Four points, only slightly ordered:
  1. The "us versus them" mentality - I honestly do not understand this. The Planning Council is a representative body, not a dictatorial body. I understand that there is a little bit of us versus them vis a vis the Board and some of the Board's imposed requirements, but the Planning Council is composed of PMC members and the PMCs are composed of Project Leads. It's a representative system. Even more so now that Rich Gronback is the chair: he's not even a Foundation employee.

    So, "us versus them"? - that's ridiculous. We (including you)(through our representatives) are creating our own rules for ourselves. There is no "them".

  2. Eclipse is not a "Forge". There are rules to follow - the most obvious example is the IP policy, but there is also the official Development Process with reviews, etc. Eclipse is not going to continue to succeed if it is just a forge-like dump of uncoordinated and random projects doing their own thing. Yes, I admit that there is a cost to following the rules - of course there is. Obviously you and I and our employers think that the benefit of being part of Eclipse (and following the rules) is higher than the cost. If the cost is too high, projects will leave and go somewhere else - under the EPL, there is nothing stopping them from doing so. I assume that if projects vote with their feet and leave en mass, then the Board would see that as evidence that the cost of the rules is too high.

    So we've got rules and processes and must-dos - that's just what it costs to be part of Eclipse. We're not going to be a free-for-all, do-anything-you-want organization - it's just not going to happen. Participation in the annual release train is the same thing: it's voluntary (your project can join or not join), it has some rules (e.g., localization via Babel), and it has some benefits (e.g., moving to the front of the IP team's work queue). It's entirely your choice as to whether the benefits are greater than the costs.

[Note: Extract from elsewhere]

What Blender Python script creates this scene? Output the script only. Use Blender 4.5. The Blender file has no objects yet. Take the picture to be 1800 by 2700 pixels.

  3. The "the Galileo community is not my community" argument - if true, then you are welcome to not participate in Galileo and then you won't have to follow any of the must-do rules that the Galileo Planning Council has set. On the other hand, if you want to participate in Galileo, then the Planning Council is where we decide Galileo's intended user based and thus their needs and desires - effectively, the Planning Council is the product manager of Galileo... So on to point 4:

  4. Discussion is good. As Rich pointed out, the Galileo rules are not set in stone yet - the Planning Council (representing you) meets again in December to finalize the details. Talk to your PMC about your concerns and your PMC rep will bring up the issues at the Planning Council.